Prosecutors say Mitchell was 20 years old when he and a 16 year old friend “carjacked Alyce Slim, 63, and stabbed her multiple times, then killed her granddaughter, Tiffany Lee,” NBC reports. The 16 year old, also part of the Navajo Nation, was too young to be sentenced to death and instead received a life sentence for the carjacking and murders. 

Aminoff and Bacchi believe the U.S. Department of Justice (DOJ) "exploited a legal loophole" when pursuing the death penalty against Mitchell, NBC reports. The Navajo Nation’s  sovereignty is recognized under the U.S. Constitution, as NBC points out. That means that Navajo leaders can decide when it’s appropriate to apply the death penalty to crimes under the Federal Death Penalty Act, even though the Navajo people are against the death penalty. 

Reports NBC:


…one of the charges that Mitchell was convicted of — carjacking resulting in death — does not require tribal consent under the law because the federal government considers it criminal no matter where it is committed.


Mitchell’s attorneys said in their statement that their client’s execution "represents an unprecedented infringement on the sovereignty of the Navajo Nation, which has steadfastly opposed his execution."
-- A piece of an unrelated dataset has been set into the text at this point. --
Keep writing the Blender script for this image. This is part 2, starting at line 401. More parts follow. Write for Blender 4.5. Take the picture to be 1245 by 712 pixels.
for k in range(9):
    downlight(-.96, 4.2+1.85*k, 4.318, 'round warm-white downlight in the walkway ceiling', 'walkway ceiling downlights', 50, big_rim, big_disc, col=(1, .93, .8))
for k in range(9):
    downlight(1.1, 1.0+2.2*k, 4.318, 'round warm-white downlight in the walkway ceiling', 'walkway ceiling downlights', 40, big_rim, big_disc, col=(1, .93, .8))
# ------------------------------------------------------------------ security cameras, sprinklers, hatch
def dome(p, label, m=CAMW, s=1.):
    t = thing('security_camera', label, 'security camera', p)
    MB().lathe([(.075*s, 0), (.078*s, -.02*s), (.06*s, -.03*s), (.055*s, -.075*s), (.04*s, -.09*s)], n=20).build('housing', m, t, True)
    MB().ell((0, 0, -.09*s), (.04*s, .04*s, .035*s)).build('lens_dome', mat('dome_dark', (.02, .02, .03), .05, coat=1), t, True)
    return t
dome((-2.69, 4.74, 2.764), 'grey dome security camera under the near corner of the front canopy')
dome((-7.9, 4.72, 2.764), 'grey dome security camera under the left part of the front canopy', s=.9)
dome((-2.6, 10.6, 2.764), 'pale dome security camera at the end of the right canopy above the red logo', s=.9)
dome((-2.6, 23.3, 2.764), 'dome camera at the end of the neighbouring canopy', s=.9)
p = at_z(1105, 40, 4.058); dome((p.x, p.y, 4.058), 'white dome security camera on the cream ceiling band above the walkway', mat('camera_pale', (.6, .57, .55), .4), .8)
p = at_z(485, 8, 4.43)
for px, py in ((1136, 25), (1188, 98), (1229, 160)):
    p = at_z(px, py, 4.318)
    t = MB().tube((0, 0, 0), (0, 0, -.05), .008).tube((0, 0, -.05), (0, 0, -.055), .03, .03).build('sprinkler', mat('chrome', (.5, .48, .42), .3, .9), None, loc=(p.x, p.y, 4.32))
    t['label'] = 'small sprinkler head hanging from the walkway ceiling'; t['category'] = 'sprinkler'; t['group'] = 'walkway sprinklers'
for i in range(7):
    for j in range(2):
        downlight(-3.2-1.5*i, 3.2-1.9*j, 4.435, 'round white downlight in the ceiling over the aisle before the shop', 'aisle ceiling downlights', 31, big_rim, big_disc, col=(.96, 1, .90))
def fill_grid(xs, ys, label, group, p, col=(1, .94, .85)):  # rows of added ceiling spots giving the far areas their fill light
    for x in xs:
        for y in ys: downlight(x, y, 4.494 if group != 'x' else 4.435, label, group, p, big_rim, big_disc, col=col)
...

Navajo leaders recently slammed Mitchell’s then pending execution, pointing out that it is “the only case in the history of America’s modern death penalty in which the U.S. government is applying it to a crime committed on tribal land and despite opposition from the tribal government,” NBC reports. 

Navajo Nation President Jonathan Nez in July wrote a letter to Trump asking for a stay in Mitchell’s execution, according to NBC. Instead, he said Mitchell should be sentenced to life in prison. Capital punishment “violates tribal custom and culture,” according to the Arizona Daily Sun. Life in prison is the maximum penalty for murder on the Navajo Nation. 

According to NBC, Nez said in his letter to Trump, "This request honors our religious and traditional beliefs, the Navajo Nation’s long-standing position on the death penalty for Native Americans, and our respect for the decision of the victim’s family.” 

Carl Roessel Slater, a Navajo council delegate, told NBC he worries that Mitchell’s execution will set a dangerous precedent. “If this execution goes forward, the precedent will be set that, no matter the sovereign position of any Indian tribe, the federal government can kill American Indians and Diné, specifically,” he said. 

The father of Mitchell’s young victim in this case, Tiffany Lee, feels differently, according to a statement he made to the Associated Press. He said he supports Mitchell’s execution as an “eye for an eye.”

"I speak for myself and for my daughter," Daniel Lee told the AP. 

According to NBC:


The Justice Department did not provide a new comment Wednesday about the decision to move forward with Mitchell’s execution. The agency has previously noted that a federal court in 2007 ruled on the legality of the death penalty sentence in Mitchell’s case and that the federal government during past administrations also sought the death penalty in cases of carjacking resulting in death.


Mitchell was the fourth federally incarcerated person to be executed over the past year following the government’s reinstatement of the death penalty in July 2019, following a 17-year pause on the practice.